┌──
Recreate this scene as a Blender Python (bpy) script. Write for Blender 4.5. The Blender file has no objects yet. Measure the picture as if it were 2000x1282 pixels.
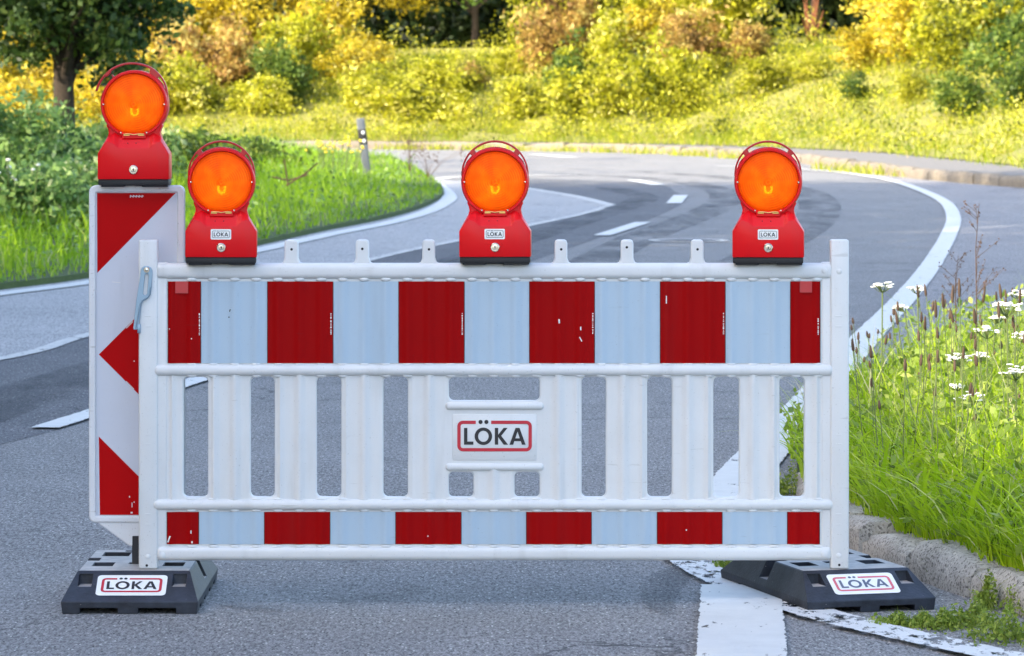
import bpy, bmesh, math, random
import numpy as np
from mathutils import Vector, Matrix
R = math.radians
SC = bpy.context.scene
COL = SC.collection
random.seed(7)

# ------------------------------------------------------------------ camera, world, sun, exposure
# world: x right, y away from the camera, z up.  Photo pixels (2000x1282) are turned into real places with
# S px per metre at the distance of the barrier D, horizon at YH, eye height H.
S, D, YH = 660.0, 12.0, 148.0
H = 1035.0 / S
cam = bpy.data.cameras.new('camera')
camo = bpy.data.objects.new('camera', cam); COL.objects.link(camo)
camo.location = (0, 0, H); camo.rotation_euler = (R(90), 0, 0)
cam.sensor_width = 36; cam.lens = 36 * S * D / 2000.0
cam.shift_y = -(641.0 - YH) / 2000.0
cam.clip_start = 0.1; cam.clip_end = 3000
cam.dof.use_dof = True; cam.dof.focus_distance = 12.0; cam.dof.aperture_fstop = 14.0
SC.camera = camo

SUN_EL, SUN_AZ = R(33), R(-124)          # azimuth clockwise from +y
world = bpy.data.worlds.new('World'); SC.world = world; world.use_nodes = True
wn = world.node_tree.nodes; wl = world.node_tree.links
sky = wn.new('ShaderNodeTexSky'); sky.sky_type = 'NISHITA'; sky.sun_disc = False
sky.sun_elevation = SUN_EL; sky.sun_rotation = SUN_AZ % (2 * math.pi)
sky.air_density = 1.0; sky.dust_density = 2.5; sky.ozone_density = 1.0
wl.new(sky.outputs[0], wn['Background'].inputs[0]); wn['Background'].inputs[1].default_value = 0.15
sunl = bpy.data.lights.new('sun', 'SUN'); sunl.energy = 2.5; sunl.angle = R(0.5); sunl.color = (1.0, 0.87, 0.66)
suno = bpy.data.objects.new('sun', sunl); COL.objects.link(suno)
sd = Vector((math.sin(SUN_AZ) * math.cos(SUN_EL), math.cos(SUN_AZ) * math.cos(SUN_EL), math.sin(SUN_EL)))
suno.rotation_euler = (-sd).to_track_quat('-Z', 'Y').to_euler(); suno.location = sd * 80
SC.view_settings.view_transform = 'Standard'; SC.view_settings.look = 'None'
SC.view_settings.exposure = 2.1; SC.view_settings.gamma = 1.0
SC.render.engine = 'CYCLES'
SC.cycles.max_bounces = 8; SC.cycles.transparent_max_bounces = 12
SC.cycles.use_denoising = True

# ------------------------------------------------------------------ helpers
def G(px, py, h=0.0):
    """photo pixel of a point at height h -> place on the ground (x, y)"""
    k = (py - YH) / (S * (H - h))
    return ((px - 1000.0) / S / k, D / k)
def PX(px, y): return (px - 1000.0) / S * (y / D)
def PZ(py, y): return H - (py - YH) / S * (y / D)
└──
> Exercise directions: Copy the listing over exactly, skipping the pictures it holds.

> Answer to the task:
Recreate this scene as a Blender Python (bpy) script. Write for Blender 4.5. The Blender file has no objects yet. Measure the picture as if it were 2000x1282 pixels.
import bpy, bmesh, math, random
import numpy as np
from mathutils import Vector, Matrix
R = math.radians
SC = bpy.context.scene
COL = SC.collection
random.seed(7)

# ------------------------------------------------------------------ camera, world, sun, exposure
# world: x right, y away from the camera, z up.  Photo pixels (2000x1282) are turned into real places with
# S px per metre at the distance of the barrier D, horizon at YH, eye height H.
S, D, YH = 660.0, 12.0, 148.0
H = 1035.0 / S
cam = bpy.data.cameras.new('camera')
camo = bpy.data.objects.new('camera', cam); COL.objects.link(camo)
camo.location = (0, 0, H); camo.rotation_euler = (R(90), 0, 0)
cam.sensor_width = 36; cam.lens = 36 * S * D / 2000.0
cam.shift_y = -(641.0 - YH) / 2000.0
cam.clip_start = 0.1; cam.clip_end = 3000
cam.dof.use_dof = True; cam.dof.focus_distance = 12.0; cam.dof.aperture_fstop = 14.0
SC.camera = camo

SUN_EL, SUN_AZ = R(33), R(-124)          # azimuth clockwise from +y
world = bpy.data.worlds.new('World'); SC.world = world; world.use_nodes = True
wn = world.node_tree.nodes; wl = world.node_tree.links
sky = wn.new('ShaderNodeTexSky'); sky.sky_type = 'NISHITA'; sky.sun_disc = False
sky.sun_elevation = SUN_EL; sky.sun_rotation = SUN_AZ % (2 * math.pi)
sky.air_density = 1.0; sky.dust_density = 2.5; sky.ozone_density = 1.0
wl.new(sky.outputs[0], wn['Background'].inputs[0]); wn['Background'].inputs[1].default_value = 0.15
sunl = bpy.data.lights.new('sun', 'SUN'); sunl.energy = 2.5; sunl.angle = R(0.5); sunl.color = (1.0, 0.87, 0.66)
suno = bpy.data.objects.new('sun', sunl); COL.objects.link(suno)
sd = Vector((math.sin(SUN_AZ) * math.cos(SUN_EL), math.cos(SUN_AZ) * math.cos(SUN_EL), math.sin(SUN_EL)))
suno.rotation_euler = (-sd).to_track_quat('-Z', 'Y').to_euler(); suno.location = sd * 80
SC.view_settings.view_transform = 'Standard'; SC.view_settings.look = 'None'
SC.view_settings.exposure = 2.1; SC.view_settings.gamma = 1.0
SC.render.engine = 'CYCLES'
SC.cycles.max_bounces = 8; SC.cycles.transparent_max_bounces = 12
SC.cycles.use_denoising = True

# ------------------------------------------------------------------ helpers
def G(px, py, h=0.0):
    """photo pixel of a point at height h -> place on the ground (x, y)"""
    k = (py - YH) / (S * (H - h))
    return ((px - 1000.0) / S / k, D / k)
def PX(px, y): return (px - 1000.0) / S * (y / D)
def PZ(py, y): return H - (py - YH) / S * (y / D)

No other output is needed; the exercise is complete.